Yesterday I was getting a bit sad about things. I'm better now. I was torturing myself by thinking about Yorick being with another girl so soon but I don't think he will be. It might be a fling but nothing serious, god no. I just don't want him to even have a fling. That'll make me sad.
Today I'm researching Universities in Australia that offer anthropology. I found a great definition on the University of Adelaide website but this computer won't let me copy and paste stuff. I hate that. I find I do that a reasonable amount of time to get annoyed about it. I'm not sure I'd want to move to Adelaide though as I know no one there. Maybe Melbourne because I know people there but I don't want to move there. I'll have to try New Zealand and see what they have to offer. Brilliant. I'm not sure if it'd be best to move somewhere else with no friends. It won't be for 2 years or something. There might even be a course in the UK that I can do. Just looking at my options I suppose.
I got home from work last night and had a chat to dad. He said he didn't think social work was for me because I'm not the sort of person to leave my work when I leave the premesis. It's depressing work too and surrounding myself with that might not be the best idea.

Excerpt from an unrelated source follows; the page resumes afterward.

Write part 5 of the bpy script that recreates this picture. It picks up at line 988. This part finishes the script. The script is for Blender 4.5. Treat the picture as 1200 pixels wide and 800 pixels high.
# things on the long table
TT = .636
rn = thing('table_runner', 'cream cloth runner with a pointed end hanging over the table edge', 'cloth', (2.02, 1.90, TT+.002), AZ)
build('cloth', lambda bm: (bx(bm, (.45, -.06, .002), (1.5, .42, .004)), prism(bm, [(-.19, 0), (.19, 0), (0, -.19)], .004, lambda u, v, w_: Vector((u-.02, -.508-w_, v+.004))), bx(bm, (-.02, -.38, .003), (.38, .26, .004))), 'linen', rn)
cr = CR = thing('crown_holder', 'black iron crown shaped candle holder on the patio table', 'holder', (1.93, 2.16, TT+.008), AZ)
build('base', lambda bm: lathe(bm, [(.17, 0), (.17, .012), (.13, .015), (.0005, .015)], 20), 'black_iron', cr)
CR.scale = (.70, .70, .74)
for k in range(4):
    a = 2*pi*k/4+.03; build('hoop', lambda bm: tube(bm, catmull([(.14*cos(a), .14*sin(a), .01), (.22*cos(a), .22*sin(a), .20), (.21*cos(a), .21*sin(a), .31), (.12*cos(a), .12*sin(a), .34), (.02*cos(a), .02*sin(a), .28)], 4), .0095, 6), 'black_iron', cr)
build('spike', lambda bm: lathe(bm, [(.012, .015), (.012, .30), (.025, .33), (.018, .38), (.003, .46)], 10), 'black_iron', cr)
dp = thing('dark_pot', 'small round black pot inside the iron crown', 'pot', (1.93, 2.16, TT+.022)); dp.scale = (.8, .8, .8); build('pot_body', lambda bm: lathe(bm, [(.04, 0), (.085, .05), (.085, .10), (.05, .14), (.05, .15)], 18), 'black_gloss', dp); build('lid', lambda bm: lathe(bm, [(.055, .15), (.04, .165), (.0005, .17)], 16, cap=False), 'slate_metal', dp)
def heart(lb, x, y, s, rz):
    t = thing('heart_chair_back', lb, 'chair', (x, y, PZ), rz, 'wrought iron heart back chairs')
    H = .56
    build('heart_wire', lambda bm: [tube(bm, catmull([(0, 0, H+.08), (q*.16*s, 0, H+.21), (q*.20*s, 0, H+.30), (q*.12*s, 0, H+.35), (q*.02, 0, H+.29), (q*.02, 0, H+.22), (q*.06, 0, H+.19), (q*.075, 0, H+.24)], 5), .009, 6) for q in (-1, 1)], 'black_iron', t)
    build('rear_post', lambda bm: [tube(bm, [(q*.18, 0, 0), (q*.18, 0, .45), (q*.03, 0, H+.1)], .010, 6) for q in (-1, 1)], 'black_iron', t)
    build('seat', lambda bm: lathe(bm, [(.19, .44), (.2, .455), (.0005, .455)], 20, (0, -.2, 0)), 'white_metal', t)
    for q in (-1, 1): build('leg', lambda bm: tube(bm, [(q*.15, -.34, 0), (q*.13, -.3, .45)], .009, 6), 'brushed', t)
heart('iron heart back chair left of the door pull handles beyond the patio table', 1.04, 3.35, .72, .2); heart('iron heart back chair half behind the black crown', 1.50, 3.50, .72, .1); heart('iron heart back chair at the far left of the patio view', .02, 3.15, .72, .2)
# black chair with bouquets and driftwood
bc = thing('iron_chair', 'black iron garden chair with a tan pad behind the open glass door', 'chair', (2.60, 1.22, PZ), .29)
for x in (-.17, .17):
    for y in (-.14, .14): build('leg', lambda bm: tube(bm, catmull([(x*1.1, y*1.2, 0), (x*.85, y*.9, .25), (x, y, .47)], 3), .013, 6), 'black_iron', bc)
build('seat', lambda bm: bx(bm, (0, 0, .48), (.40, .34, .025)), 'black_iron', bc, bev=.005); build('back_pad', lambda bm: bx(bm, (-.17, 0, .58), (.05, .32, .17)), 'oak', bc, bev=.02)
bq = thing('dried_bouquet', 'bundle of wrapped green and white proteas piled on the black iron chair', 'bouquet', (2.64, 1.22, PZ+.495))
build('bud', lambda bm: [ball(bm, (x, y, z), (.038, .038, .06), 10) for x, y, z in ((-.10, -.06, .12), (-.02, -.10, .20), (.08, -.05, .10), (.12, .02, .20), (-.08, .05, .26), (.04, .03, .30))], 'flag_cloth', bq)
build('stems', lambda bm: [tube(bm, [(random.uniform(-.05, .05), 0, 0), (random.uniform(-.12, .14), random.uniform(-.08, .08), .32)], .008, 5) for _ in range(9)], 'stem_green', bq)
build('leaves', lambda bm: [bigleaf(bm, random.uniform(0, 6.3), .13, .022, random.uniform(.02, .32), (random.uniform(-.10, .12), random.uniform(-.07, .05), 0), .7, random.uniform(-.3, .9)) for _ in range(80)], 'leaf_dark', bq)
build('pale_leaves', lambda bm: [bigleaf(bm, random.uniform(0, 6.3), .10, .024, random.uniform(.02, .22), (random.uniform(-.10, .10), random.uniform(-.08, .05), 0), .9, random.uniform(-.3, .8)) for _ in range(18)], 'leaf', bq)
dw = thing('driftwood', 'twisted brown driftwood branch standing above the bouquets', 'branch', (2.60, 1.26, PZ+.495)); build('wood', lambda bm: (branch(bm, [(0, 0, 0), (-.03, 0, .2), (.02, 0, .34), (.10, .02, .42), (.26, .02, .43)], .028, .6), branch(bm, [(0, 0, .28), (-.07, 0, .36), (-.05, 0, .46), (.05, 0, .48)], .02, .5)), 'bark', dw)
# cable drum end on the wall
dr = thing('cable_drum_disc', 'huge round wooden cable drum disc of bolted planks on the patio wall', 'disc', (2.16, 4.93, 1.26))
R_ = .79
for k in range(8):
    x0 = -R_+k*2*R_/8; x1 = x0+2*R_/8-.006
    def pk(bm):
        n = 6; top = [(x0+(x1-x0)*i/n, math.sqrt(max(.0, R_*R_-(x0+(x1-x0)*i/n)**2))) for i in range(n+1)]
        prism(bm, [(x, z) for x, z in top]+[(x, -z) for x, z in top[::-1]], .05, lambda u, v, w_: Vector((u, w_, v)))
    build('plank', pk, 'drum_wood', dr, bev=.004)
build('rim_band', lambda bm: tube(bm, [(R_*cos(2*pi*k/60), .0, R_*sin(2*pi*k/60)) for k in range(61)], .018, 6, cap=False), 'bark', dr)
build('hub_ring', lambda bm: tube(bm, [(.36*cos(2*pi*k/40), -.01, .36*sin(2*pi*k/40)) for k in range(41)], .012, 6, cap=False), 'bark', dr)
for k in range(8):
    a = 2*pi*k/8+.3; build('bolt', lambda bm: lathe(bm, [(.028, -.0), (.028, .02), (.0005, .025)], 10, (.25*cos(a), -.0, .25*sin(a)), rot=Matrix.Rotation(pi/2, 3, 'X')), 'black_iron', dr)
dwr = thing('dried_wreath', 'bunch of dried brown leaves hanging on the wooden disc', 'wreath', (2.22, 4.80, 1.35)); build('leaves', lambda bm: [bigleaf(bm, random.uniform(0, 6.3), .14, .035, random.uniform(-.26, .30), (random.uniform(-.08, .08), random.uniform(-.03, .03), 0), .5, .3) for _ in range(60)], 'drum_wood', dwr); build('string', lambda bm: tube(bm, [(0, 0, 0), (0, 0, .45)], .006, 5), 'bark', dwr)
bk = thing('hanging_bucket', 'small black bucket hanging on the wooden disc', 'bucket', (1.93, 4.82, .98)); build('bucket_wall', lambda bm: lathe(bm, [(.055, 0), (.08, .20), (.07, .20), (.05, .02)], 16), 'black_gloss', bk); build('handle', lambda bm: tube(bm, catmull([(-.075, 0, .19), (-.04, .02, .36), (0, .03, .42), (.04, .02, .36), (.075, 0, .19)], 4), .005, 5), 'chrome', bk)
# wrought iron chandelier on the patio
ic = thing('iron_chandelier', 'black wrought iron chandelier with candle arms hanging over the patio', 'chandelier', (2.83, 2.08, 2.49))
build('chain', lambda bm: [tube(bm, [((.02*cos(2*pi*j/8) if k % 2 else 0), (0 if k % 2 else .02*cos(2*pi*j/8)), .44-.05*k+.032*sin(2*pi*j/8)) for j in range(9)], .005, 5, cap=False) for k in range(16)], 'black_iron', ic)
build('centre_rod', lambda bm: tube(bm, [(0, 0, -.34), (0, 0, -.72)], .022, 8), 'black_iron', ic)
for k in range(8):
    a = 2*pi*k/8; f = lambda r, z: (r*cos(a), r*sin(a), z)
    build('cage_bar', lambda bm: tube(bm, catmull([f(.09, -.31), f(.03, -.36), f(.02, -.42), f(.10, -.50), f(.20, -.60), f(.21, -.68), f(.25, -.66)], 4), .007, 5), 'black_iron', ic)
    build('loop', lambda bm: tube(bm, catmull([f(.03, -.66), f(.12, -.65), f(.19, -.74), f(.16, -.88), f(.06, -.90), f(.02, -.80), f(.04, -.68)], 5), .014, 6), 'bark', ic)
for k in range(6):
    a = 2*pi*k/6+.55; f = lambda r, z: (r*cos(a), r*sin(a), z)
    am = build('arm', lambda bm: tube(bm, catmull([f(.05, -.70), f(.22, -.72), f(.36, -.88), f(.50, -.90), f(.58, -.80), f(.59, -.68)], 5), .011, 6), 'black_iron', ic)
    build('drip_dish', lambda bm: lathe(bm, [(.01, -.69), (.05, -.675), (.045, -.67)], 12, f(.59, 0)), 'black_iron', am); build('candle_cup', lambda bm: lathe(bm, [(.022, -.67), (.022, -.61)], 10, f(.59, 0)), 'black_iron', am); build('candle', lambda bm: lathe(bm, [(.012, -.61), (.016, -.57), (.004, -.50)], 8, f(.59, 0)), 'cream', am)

My aunt Fra said "I think it would be a pretty soul destroying job working with needy people, some of whom are very difficult to deal with. It's not the kind of job to do unless you have a passion for it - or at least that's my impression." I agree. I don't think it's for me. I don't want a depressing job. I want a happy job researching cultures and human nature! Anthropology here I come. My aunt Jan said "a new direction for your career - why not. It is much better to work at something you enjoy." I agree again. I would love to research cultures and human nature and work somewhere great. This is exciting.
Unfortunatly I have to finish this semester. I have an assignment to do before Monday so I had better get off here before too long and attack that some more. It's my last assignment so it'll be great to finally get rid of it. I might start an anthropology journal while I think of the BSW. Fun! I can put all the definitions in and courses I might like to do. Fun!
I would love to go to another Uni and either have a dorm or live in a fantastic appartment like Carrie Bradshaw's on Sex and the City. Her appartment is fantastic. I need to check out New Zealand Uni's.